Album Review

James Blake - Trying Times

A record that couldn’t be more consistently him.

James Blake - Trying Times

There’s a lot to be said about consistency. From the release of his self-titled 2011 debut on, James Blake has maintained a spot at the top level of electronic music, entirely undeterred by ebbs and flows in the genre’s wider popularity. He’s cemented himself as a soulful pioneer in the space, deliberately straddling his singer-songwriter alter ego both on record and at live shows. Even at his extremes - take 2023’s heavily dancefloor ready ‘Playing Robots Into Heaven’ or the comparable minimalist EDM of his debut - he has embodied something far removed from the genre that first birthed him, yet that effortlessly places him right at its centre.

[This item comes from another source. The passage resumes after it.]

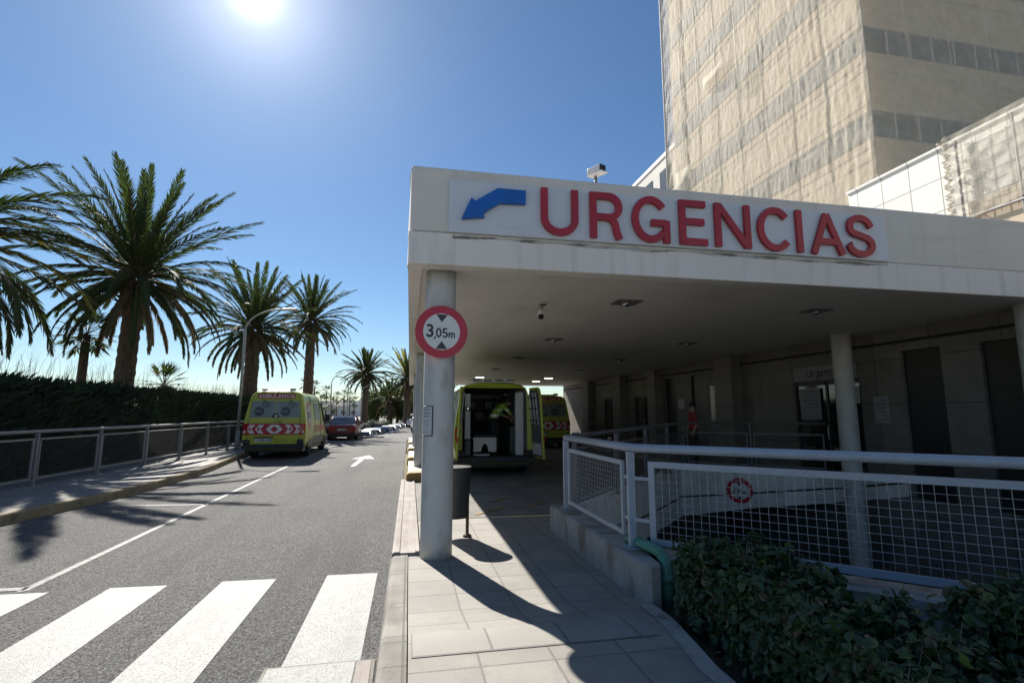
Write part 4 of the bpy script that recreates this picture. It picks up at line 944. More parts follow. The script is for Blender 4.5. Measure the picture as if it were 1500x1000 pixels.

Now, for ‘Trying Times’, his first solo record in three years, James goes it alone. Self-released through his own Good Boy imprint, it foregoes much of his previous record’s density for a curated cherry pick of the individual elements that have driven his career. There’s the rhythmic simplicity of ‘Walk Out Music’, his trademark genre-hopping on the Dave-featuring ‘Doesn’t Just Happen’, and the largely lyricless underground fever dream of ‘Rest of Your Life’. Elsewhere, there’s innovation on the soul led ‘Didn’t Come To Argue’, again featuring regular collaborator Monica Martin, the falsetto beaty of ‘Through The High Wire’, and an unexpectedly welcome orchestral flourish on cathartic closer ‘Just a Little Higher’. “Something’s wrong in the city I was born in,” James croons in its opening moments.

“I’m breaking, I hide it well,” he reveals on the title track, with it finding himself again in an exploration of the multiple components that build his sound. It seems that adversity has taken him back in and out of the clubs, between sombre reflections and ethereal hope, and ultimately to a record that couldn’t be more consistently him. It paints this, his seventh studio album, as a compendium of his best parts, and perhaps his first to truly do so.